Source excerpt =
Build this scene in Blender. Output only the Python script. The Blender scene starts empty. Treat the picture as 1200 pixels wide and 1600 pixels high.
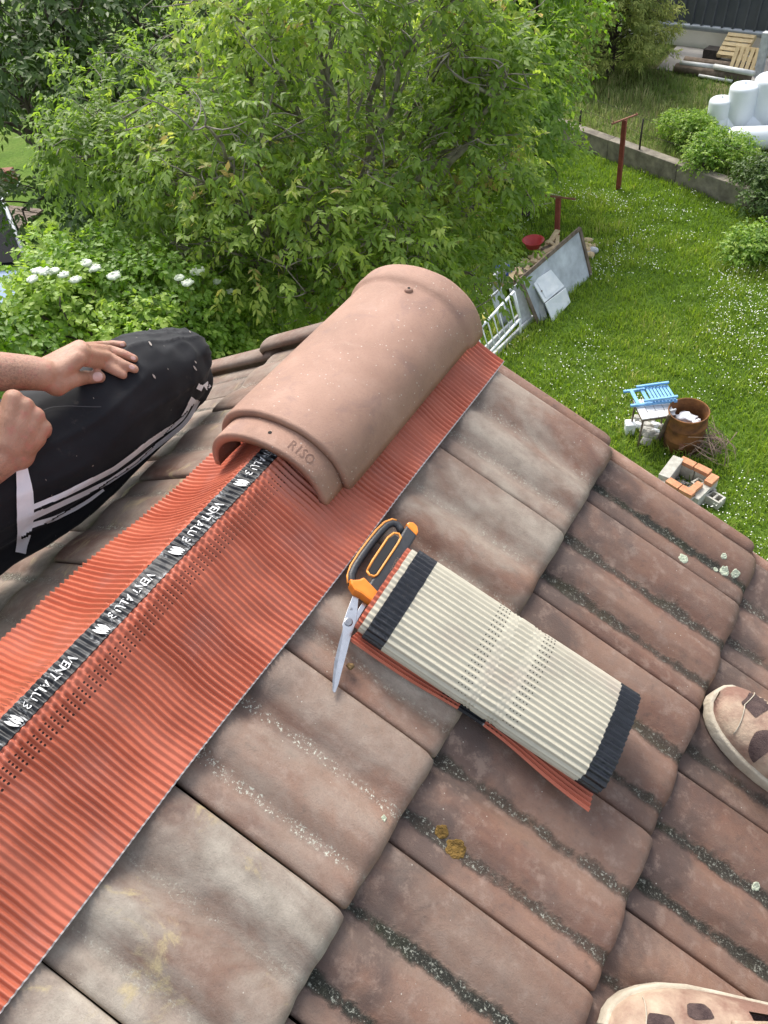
import bpy, bmesh, math, random
import numpy as np
from mathutils import Vector, Matrix
from mathutils.bvhtree import BVHTree
from mathutils import noise as mnoise
random.seed(7); rng = np.random.default_rng(7)
R = math.radians
scene = bpy.context.scene
col = scene.collection

# ------------------------------------------------------------ camera
CAM = np.array([0.699, -1.060, 0.816])
RW = np.array([[0.8453797, 0.5193626, -0.1248825],
               [0.3090907, -0.6662904, -0.6786163],
               [-0.4356559, 0.5350884, -0.7237986]])       # rows: right, down, forward
FPX = 1220.0                                               # focal length for a 1200 x 1600 frame
cam = bpy.data.cameras.new('camera')
cam.sensor_fit = 'VERTICAL'; cam.sensor_height = 36.0; cam.lens = 36.0 * FPX / 1600.0
cam.clip_start = 0.02; cam.clip_end = 400
co = bpy.data.objects.new('camera', cam); col.objects.link(co)
m3 = np.array([RW[0], -RW[1], -RW[2]]).T
mw = Matrix.Identity(4)
for i in range(3):
    for j in range(3): mw[i][j] = m3[i, j]
    mw[i][3] = CAM[i]
co.matrix_world = mw
scene.camera = co
scene.render.resolution_x = 768; scene.render.resolution_y = 1024

# ------------------------------------------------------------ light
SUN_AZ = 312.0      # compass-like angle of the place the sun stands, from +Y clockwise
SUN_EL = 52.0
sd = Vector((math.sin(R(SUN_AZ)) * math.cos(R(SUN_EL)), math.cos(R(SUN_AZ)) * math.cos(R(SUN_EL)), math.sin(R(SUN_EL))))
world = bpy.data.worlds.new('World'); scene.world = world; world.use_nodes = True
wn = world.node_tree.nodes; wl = world.node_tree.links
sky = wn.new('ShaderNodeTexSky'); sky.sky_type = 'NISHITA'; sky.sun_disc = False
sky.sun_elevation = R(SUN_EL); sky.sun_rotation = R(SUN_AZ)
sky.air_density = 1.0; sky.dust_density = 3.0; sky.ozone_density = 1.0
bgn = wn['Background']; bgn.inputs['Strength'].default_value = 0.13
hsv = wn.new('ShaderNodeHueSaturation'); hsv.inputs['Saturation'].default_value = 0.42      # thin cloud veil: paler sky
wl.new(sky.outputs[0], hsv.inputs['Color']); wl.new(hsv.outputs[0], bgn.inputs['Color'])
sl = bpy.data.lights.new('sun', 'SUN'); sl.energy = 1.5; sl.angle = R(26); sl.color = (1.0, 0.93, 0.82)
so = bpy.data.objects.new('sun', sl); col.objects.link(so)
so.rotation_euler = sd.to_track_quat('Z', 'Y').to_euler()
vs = scene.view_settings
vs.view_transform = 'Standard'; vs.look = 'None'; vs.exposure = 1.34; vs.gamma = 1.0; vs.use_curve_mapping = False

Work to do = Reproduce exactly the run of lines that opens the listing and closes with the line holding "col = scene.collection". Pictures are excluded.

Written solution =
Build this scene in Blender. Output only the Python script. The Blender scene starts empty. Treat the picture as 1200 pixels wide and 1600 pixels high.
import bpy, bmesh, math, random
import numpy as np
from mathutils import Vector, Matrix
from mathutils.bvhtree import BVHTree
from mathutils import noise as mnoise
random.seed(7); rng = np.random.default_rng(7)
R = math.radians
scene = bpy.context.scene
col = scene.collection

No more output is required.